Given request: Identify the lines that contain the word "part", then copy them.

+++

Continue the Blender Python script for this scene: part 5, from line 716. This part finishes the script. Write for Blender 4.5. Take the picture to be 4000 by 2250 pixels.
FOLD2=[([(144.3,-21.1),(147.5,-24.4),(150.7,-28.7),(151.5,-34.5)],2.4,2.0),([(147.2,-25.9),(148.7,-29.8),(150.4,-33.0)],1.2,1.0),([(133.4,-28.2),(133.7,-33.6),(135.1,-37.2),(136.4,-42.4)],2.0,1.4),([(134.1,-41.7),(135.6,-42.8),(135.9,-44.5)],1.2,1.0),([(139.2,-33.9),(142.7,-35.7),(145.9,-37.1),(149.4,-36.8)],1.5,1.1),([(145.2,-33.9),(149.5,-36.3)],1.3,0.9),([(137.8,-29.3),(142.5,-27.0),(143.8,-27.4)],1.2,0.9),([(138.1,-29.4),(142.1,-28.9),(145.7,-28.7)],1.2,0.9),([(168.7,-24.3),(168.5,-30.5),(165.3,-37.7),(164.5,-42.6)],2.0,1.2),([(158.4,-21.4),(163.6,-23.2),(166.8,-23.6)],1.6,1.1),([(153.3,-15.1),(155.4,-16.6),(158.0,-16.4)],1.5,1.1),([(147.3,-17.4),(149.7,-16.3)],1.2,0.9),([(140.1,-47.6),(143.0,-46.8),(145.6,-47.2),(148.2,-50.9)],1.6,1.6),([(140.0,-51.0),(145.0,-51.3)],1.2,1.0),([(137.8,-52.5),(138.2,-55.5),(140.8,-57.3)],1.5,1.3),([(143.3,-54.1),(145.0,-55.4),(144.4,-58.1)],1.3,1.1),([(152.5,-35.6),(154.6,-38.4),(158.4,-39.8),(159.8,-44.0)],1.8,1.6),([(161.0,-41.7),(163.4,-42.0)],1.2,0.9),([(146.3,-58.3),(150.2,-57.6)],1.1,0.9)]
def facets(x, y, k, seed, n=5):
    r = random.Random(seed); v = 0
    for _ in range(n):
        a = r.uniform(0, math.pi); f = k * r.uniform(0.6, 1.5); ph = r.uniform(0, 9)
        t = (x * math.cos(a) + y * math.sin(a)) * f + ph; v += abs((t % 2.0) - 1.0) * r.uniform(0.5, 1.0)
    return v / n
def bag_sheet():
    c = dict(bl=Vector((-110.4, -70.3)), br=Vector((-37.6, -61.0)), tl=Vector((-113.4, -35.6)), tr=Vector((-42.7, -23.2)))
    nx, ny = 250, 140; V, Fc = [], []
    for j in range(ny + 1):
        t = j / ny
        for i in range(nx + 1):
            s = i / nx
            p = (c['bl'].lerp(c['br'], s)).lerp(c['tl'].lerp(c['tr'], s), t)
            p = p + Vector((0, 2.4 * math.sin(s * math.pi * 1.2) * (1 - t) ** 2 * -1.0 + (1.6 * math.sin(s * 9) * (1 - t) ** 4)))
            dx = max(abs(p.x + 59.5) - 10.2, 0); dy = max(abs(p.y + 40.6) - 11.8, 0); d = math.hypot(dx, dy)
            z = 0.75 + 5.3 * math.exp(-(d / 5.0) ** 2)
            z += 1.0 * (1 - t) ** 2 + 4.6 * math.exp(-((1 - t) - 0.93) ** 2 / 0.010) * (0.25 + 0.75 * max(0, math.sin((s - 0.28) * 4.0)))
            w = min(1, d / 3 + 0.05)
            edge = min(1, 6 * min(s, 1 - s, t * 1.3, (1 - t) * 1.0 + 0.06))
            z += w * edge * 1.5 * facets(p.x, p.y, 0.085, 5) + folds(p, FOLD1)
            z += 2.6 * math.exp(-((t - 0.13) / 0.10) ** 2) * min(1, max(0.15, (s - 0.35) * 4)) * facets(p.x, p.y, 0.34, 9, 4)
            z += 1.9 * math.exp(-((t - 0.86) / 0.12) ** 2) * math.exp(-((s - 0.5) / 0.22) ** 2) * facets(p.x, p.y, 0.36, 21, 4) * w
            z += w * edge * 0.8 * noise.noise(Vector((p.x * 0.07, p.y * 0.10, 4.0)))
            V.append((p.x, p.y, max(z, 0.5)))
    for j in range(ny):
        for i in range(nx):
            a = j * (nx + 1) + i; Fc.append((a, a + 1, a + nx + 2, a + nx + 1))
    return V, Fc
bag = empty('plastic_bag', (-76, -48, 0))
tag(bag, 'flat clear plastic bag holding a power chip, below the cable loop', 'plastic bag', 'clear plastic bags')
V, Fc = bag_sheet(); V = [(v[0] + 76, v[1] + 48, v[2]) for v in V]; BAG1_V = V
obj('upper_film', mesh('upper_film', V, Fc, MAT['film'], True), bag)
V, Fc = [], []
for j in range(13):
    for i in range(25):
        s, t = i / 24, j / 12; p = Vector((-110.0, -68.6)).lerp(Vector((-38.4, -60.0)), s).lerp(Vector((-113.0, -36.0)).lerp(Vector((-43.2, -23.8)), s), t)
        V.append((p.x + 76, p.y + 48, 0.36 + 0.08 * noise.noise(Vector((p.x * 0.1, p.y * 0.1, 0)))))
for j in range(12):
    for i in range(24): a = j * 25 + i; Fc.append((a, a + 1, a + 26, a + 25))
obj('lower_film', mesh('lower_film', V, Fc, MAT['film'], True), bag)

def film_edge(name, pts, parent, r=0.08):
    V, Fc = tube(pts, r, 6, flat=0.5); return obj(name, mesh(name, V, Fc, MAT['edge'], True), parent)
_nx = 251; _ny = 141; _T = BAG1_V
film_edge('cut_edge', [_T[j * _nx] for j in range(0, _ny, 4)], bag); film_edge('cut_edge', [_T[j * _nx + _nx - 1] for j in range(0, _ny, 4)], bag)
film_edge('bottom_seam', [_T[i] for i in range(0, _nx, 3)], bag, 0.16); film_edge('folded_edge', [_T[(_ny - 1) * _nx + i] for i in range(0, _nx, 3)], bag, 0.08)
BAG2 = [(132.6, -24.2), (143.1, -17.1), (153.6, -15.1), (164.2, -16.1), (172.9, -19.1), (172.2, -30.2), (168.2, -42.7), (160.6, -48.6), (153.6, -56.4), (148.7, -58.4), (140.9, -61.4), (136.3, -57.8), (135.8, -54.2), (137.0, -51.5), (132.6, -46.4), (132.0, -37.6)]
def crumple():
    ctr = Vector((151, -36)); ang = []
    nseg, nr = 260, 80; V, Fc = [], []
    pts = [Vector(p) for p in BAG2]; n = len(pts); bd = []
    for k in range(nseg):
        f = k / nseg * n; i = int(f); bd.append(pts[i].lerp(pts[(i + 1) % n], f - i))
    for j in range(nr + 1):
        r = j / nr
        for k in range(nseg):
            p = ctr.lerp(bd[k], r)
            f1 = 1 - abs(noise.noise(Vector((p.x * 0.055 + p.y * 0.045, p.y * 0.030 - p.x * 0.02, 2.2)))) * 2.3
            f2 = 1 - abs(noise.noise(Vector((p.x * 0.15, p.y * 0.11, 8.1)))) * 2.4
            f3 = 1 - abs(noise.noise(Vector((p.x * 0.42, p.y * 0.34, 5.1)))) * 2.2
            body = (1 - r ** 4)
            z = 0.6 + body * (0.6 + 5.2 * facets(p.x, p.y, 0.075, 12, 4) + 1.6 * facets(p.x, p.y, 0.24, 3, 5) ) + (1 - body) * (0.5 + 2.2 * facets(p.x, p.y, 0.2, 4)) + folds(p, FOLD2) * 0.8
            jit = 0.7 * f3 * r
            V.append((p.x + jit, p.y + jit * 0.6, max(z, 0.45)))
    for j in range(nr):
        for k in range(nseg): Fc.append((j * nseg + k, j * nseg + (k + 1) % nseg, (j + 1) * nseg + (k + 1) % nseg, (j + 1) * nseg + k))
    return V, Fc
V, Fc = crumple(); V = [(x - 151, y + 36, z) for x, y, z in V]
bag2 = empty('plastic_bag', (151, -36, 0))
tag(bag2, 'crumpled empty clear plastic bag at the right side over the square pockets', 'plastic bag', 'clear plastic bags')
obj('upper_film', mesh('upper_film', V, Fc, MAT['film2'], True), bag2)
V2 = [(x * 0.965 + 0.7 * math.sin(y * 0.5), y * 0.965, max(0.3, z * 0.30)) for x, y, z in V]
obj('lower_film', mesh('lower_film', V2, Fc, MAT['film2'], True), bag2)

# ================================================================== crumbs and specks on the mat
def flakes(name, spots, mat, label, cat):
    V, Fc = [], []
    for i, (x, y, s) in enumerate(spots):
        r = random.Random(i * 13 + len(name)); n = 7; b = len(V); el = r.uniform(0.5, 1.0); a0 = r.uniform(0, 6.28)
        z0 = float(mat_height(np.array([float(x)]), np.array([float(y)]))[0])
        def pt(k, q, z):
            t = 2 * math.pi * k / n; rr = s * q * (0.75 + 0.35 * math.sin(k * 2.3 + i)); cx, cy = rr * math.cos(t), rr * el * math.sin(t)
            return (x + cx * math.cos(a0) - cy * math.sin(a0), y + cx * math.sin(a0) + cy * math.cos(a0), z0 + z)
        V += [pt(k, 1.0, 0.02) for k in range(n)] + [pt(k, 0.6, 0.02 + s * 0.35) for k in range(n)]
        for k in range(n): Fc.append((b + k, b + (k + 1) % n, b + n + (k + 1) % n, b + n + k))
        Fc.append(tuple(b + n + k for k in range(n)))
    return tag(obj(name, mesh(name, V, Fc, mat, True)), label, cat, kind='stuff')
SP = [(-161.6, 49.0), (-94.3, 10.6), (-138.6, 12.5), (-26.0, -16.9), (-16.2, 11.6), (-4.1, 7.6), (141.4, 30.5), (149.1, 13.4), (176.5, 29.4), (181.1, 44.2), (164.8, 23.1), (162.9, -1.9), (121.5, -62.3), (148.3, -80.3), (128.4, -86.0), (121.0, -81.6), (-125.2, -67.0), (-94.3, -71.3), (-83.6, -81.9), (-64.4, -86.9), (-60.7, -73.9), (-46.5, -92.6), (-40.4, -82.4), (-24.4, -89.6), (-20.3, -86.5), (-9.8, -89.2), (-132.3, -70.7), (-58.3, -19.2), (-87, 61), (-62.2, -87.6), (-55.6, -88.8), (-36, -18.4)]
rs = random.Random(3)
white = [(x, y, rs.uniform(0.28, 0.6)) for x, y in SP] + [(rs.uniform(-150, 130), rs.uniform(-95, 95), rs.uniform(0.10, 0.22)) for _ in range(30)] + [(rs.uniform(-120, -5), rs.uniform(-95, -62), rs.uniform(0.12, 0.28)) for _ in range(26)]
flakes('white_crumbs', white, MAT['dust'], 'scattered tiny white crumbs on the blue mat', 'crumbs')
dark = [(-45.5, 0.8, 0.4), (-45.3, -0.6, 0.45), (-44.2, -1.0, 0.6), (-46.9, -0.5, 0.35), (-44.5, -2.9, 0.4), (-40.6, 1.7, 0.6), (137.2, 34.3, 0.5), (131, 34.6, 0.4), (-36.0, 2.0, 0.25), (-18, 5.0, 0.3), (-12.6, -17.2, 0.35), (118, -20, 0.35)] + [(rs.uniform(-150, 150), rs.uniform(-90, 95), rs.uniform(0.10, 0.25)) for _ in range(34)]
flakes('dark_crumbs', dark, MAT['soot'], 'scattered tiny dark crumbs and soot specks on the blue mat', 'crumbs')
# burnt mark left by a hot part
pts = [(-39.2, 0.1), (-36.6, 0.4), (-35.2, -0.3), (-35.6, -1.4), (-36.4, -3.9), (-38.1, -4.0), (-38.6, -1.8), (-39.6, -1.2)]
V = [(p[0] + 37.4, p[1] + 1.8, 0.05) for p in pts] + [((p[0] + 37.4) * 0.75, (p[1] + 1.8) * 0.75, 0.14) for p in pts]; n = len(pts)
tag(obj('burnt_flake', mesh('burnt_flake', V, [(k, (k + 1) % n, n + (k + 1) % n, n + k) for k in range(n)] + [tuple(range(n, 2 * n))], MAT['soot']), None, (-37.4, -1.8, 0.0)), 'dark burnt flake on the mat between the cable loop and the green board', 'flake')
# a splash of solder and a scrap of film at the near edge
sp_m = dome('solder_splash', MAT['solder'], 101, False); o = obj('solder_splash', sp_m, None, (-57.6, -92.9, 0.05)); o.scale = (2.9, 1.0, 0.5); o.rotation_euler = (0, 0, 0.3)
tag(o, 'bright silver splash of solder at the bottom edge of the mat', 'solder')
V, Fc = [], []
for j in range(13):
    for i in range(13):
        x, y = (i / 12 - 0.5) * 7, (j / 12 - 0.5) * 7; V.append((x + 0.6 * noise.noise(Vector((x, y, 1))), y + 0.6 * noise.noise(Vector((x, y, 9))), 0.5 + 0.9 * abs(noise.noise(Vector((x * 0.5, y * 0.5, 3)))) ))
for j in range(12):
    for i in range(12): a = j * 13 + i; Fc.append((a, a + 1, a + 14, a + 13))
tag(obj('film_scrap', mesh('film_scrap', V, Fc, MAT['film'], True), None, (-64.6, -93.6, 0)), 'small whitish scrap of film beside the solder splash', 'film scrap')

+++

Written answer:
Continue the Blender Python script for this scene: part 5, from line 716. This part finishes the script. Write for Blender 4.5. Take the picture to be 4000 by 2250 pixels.
# burnt mark left by a hot part